Exercise: Only the lines from the start of the data to the line containing "bm = bmesh.new();", both included, should be output, exactly and without pictures.

Data block:
━━━
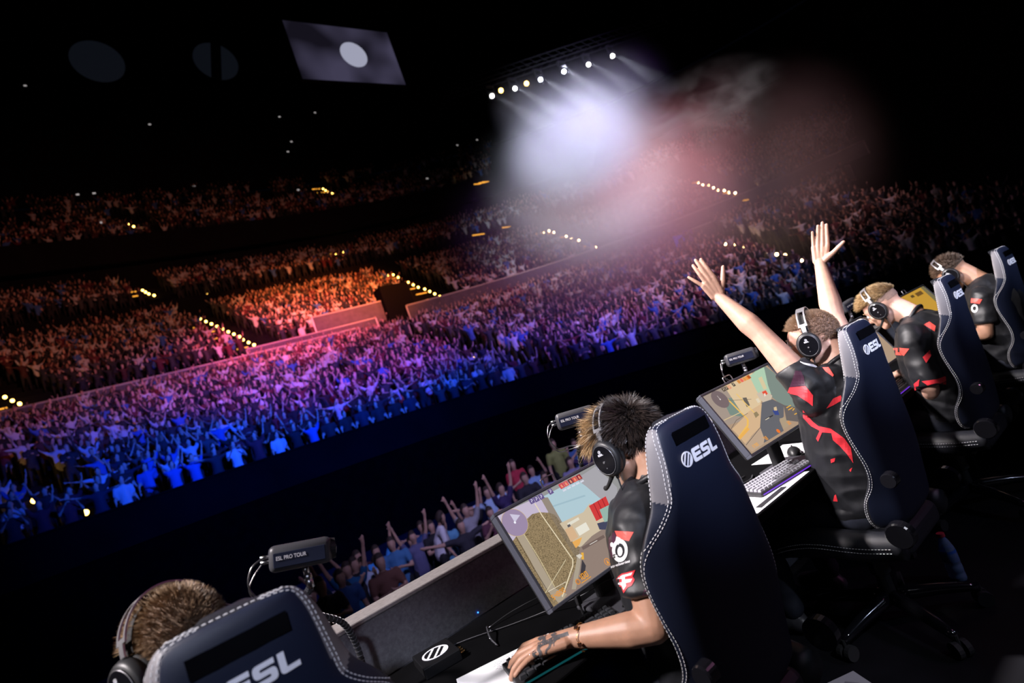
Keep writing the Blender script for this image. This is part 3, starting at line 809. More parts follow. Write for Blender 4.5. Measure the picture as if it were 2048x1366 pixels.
br = thing('barrier', 'long grey felt-covered barrier along the far side of the desk', 'barrier', (0, 0, 0)); bm_obj('panel', bm, br, M['felt'])
bm = bmesh.new(); add_box(bm, (3.25, 2.0, .9375), (9.5, .11, .016), .004); bm_obj('top_strip', bm, br, M['felt_cap'])

# ------------------------------------------------------------------ gaming chair
ST = [(1.262, .085, -.020, .085, -.006), (1.252, .108, -.03, .112, .0), (1.225, .121, -.038, .132, .005), (1.17, .130, -.042, .150, .010), (1.11, .136, -.038, .165, .016), (1.07, .142, -.032, .178, .020),
      (1.03, .165, -.024, .215, .028), (.985, .185, -.018, .242, .045), (.945, .196, -.012, .256, .056), (.89, .204, -.008, .262, .056), (.82, .206, -.005, .258, .046), (.745, .202, -.002, .250, .036), (.676, .196, .002, .244, .052),
      (.61, .190, .008, .238, .105), (.54, .185, .015, .232, .12), (.47, .175, .025, .215, .10)]
def section(s):
    z, wr, yr, wf, yf = s
    half = [(0, yr - .016), (wr * .55, yr - .013), (wr * .92, yr - .003), (wr + (wf - wr) * .35, yr + (yf - yr) * .28), (wf * .99, yr + (yf - yr) * .7), (wf, yf - .008), (wf - .015, yf + .004), (wf - .04, yf - .004), (wf - .06, yr + .055), (wr * .45, yr + .06), (0, yr + .055)]
    pts = [(x, y) for x, y in half] + [(-x, y) for x, y in half[-2:0:-1]]
    return [Vector((x, y, z)) for x, y in pts]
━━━
Result of the exercise:
Keep writing the Blender script for this image. This is part 3, starting at line 809. More parts follow. Write for Blender 4.5. Measure the picture as if it were 2048x1366 pixels.
br = thing('barrier', 'long grey felt-covered barrier along the far side of the desk', 'barrier', (0, 0, 0)); bm_obj('panel', bm, br, M['felt'])
bm = bmesh.new(); add_box(bm, (3.25, 2.0, .9375), (9.5, .11, .016), .004); bm_obj('top_strip', bm, br, M['felt_cap'])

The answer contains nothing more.